Di fronte alle crescenti tensioni in corso in Sud Sudan OVCI – LA NOSTRA FAMIGLIA E.T.S. – organizzazione con sede a Ponte Lambro ispirata al carisma del Beato Luigi Monza –  ha deciso di far rientrare il personale italiano operante nel centro di Usratuna a Juba, in Sud Sudan, a seguito del deterioramento delle condizioni di sicurezza nel Paese.

Nelle ultime settimane, il Sud Sudan ha vissuto una crescente instabilità politica e militare, con scontri particolarmente intensi che hanno provocato un numero significativo di vittime e sfollati, spingendo migliaia di persone a cercare rifugio in zone più sicure. Negli ultimi giorni la violenza si è progressivamente estesa anche ad altre aree del Paese, avvicinandosi sempre di più alla capitale, Juba, dove si sono già registrati alcuni episodi di scontri a fuoco.

L’aggravarsi del conflitto ha portato diversi governi negli ultimi giorni a ridurre la propria presenza diplomatica e lo stesso sta avvenendo per le molte ONG operanti nel paese.

Al momento il centro di Usratuna è aperto e operativo, i collaboratori e le collaboratrici locali riescono a recarsi al centro pur con alcune attenzioni e si registra solo una lieve riduzione dell’accesso da parte dei pazienti.

LA TESTIMONIANZA DI SUOR ELENA BALATTI
Della situazione in Sud Sudan ci aveva parlato anche suor Elena Balatti, missionaria comboniana originaria della Valchiavenna e direttrice di Caritas Malakal (articolo a pagina 7 del numero 12).

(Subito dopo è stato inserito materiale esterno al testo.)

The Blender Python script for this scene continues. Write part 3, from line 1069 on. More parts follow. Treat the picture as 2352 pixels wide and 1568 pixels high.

La religiosa ci aveva invitato a guardare alla crisi politica partendo dalla pensate crisi economica che sta attraversando il Paese: «La guerra scoppiata nel vicino Sudan il 15 aprile 2023 ha avuto un impatto di vaste proporzioni sul Sud Sudan, con più di un milione di arrivi – racconta suor Elena -. Si tratta in gran parte di cittadini sud sudanesi che si erano spostati al nord a causa dei conflitti nel loro Paese e che per la seconda volta nella vita hanno dovuto fuggire dalla violenza. Oltre all’arrivo in massa di persone bisognose di tutto in una situazione economica già molto precaria, il Sud Sudan deve fronteggiare le conseguenze della chiusura dell’oleodotto principale per l’esportazione del petrolio che passa attraverso il Sudan e che si è bloccato per l’impossibilità di fare la manutenzione in una zona di guerra. Dal tempo dell’indipendenza il greggio, in gran parte esportato, è stato la risorsa principale del Paese. La forzata diminuzione della produzione ha innescato una grave crisi economica le cui ripercussioni vengono risentite un po’ da tutti, ma particolarmente dalle fasce più deboli della popolazione».

Un appello alla pace è stato lanciato anche dai vescovo del Sud Sudan in una lettera inviata al SIR: «Fin dall’inizio di questa nuova crisi, la Chiesa ha costantemente chiamato alla moderazione, al dialogo e all’impegno per il rispetto dell’Accordo Revitalizzato per la Risoluzione del Conflitto in Sud Sudan (R-arcss)», si legge nel messaggio. «Chiediamo ancora una volta al presidente Salva Kiir, a tutti i leader politici e alle parti dell’accordo, compreso il governo di transizione, di onorare i propri impegni nei confronti del popolo del Sud Sudan e resistere alla tentazione di tornare alle armi».